**Brief**
Beginning with the first line below, please repeat the material exactly, ending with the line that includes "random.seed(7)".
——
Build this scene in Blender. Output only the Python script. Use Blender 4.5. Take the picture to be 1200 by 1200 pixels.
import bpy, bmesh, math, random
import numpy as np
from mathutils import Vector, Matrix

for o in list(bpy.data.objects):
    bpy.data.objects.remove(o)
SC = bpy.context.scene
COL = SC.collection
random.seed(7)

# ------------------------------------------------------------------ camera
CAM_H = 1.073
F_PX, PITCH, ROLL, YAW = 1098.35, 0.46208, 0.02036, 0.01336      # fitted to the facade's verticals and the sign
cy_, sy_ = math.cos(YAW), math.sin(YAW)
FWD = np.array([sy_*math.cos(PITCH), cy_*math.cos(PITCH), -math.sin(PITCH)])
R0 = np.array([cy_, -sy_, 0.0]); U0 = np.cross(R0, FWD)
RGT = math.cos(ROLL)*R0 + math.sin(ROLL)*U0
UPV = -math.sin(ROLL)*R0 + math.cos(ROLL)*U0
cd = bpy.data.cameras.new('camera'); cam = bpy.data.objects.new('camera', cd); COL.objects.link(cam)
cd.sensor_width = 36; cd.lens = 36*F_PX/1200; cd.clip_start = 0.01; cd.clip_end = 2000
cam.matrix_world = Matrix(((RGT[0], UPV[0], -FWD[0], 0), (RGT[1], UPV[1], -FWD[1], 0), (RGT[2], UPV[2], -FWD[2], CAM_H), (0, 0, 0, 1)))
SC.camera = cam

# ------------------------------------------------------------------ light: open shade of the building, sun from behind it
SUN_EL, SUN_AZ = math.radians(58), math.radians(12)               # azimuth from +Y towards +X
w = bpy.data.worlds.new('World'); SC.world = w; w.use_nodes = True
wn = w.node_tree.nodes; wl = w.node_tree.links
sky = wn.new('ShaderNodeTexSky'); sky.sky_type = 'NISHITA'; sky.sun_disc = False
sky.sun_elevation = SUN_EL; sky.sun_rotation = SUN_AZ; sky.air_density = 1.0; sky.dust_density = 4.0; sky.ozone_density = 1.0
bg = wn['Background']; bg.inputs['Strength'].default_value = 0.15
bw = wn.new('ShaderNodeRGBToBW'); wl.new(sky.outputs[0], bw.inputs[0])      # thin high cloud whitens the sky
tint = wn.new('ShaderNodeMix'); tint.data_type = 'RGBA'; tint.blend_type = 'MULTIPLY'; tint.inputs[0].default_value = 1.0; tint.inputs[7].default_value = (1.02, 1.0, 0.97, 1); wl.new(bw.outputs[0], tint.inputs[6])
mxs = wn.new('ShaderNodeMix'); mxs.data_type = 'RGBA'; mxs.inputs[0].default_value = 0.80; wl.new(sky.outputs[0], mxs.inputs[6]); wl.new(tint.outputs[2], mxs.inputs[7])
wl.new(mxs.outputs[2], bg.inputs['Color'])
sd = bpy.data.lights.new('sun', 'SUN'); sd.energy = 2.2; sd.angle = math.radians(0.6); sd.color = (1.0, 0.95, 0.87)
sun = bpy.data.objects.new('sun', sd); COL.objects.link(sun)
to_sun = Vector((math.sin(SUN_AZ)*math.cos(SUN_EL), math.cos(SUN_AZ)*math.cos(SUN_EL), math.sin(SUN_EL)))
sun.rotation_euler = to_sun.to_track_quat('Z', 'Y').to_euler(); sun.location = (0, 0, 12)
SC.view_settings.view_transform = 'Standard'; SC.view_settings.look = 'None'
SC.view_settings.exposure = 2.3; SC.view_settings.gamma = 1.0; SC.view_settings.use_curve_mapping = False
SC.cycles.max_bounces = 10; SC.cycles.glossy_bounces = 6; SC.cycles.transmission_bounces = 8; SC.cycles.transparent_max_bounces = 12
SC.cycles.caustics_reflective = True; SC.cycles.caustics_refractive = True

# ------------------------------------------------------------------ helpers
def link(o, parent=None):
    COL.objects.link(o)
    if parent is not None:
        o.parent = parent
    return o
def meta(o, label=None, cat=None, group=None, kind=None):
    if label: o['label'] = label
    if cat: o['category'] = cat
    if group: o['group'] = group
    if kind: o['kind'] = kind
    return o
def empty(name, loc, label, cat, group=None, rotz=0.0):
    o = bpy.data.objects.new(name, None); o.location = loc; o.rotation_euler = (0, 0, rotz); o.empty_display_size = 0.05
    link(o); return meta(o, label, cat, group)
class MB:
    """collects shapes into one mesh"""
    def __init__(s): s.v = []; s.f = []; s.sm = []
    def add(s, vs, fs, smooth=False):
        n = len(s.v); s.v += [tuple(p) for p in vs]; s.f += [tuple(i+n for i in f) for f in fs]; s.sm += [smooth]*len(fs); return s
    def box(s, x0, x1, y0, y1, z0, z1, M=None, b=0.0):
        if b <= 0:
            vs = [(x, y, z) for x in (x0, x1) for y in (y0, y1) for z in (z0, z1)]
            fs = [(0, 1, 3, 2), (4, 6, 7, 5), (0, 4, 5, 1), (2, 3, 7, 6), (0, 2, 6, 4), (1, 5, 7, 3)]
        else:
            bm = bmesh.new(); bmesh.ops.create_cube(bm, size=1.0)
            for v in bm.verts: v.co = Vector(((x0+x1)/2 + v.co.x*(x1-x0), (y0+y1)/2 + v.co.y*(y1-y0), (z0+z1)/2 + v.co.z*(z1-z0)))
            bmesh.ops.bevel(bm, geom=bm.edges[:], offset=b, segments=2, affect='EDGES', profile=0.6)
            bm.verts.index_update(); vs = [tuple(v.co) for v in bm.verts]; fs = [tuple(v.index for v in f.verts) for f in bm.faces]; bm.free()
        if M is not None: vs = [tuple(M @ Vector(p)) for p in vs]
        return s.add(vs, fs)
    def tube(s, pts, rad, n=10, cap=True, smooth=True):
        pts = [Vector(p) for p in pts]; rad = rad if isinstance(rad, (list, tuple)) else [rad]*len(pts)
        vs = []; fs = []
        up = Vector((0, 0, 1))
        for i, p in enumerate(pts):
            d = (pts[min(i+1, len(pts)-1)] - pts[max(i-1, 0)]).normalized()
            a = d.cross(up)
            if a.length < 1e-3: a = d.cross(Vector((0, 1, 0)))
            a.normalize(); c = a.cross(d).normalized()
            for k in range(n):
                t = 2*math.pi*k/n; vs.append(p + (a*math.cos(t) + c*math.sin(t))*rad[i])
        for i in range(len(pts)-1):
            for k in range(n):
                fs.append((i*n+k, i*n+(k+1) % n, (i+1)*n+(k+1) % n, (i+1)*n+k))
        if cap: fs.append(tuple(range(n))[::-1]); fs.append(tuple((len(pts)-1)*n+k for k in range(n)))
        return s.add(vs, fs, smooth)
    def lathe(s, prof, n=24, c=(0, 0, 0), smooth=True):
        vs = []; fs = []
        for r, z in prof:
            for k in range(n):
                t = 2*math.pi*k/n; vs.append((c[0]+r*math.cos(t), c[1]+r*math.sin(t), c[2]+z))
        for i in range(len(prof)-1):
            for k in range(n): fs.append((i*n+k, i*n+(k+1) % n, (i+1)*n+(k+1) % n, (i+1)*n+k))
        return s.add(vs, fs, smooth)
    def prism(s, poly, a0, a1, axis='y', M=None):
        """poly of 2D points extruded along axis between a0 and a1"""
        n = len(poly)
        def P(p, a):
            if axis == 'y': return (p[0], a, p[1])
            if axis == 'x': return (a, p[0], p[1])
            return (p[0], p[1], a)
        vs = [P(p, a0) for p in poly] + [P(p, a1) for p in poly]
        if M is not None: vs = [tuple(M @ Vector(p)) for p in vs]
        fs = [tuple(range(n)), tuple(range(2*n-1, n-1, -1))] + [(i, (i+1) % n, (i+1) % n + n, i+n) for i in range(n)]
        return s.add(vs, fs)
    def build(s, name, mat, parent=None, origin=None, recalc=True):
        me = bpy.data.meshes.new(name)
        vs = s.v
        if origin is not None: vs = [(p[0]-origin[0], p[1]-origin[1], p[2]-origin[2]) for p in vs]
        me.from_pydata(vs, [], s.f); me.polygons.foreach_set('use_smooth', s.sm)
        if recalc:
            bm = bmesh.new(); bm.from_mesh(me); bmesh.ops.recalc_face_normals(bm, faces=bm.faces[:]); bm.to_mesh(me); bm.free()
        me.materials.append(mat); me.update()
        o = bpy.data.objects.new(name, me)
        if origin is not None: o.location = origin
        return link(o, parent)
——
**Solution for this exercise**
Build this scene in Blender. Output only the Python script. Use Blender 4.5. Take the picture to be 1200 by 1200 pixels.
import bpy, bmesh, math, random
import numpy as np
from mathutils import Vector, Matrix

for o in list(bpy.data.objects):
    bpy.data.objects.remove(o)
SC = bpy.context.scene
COL = SC.collection
random.seed(7)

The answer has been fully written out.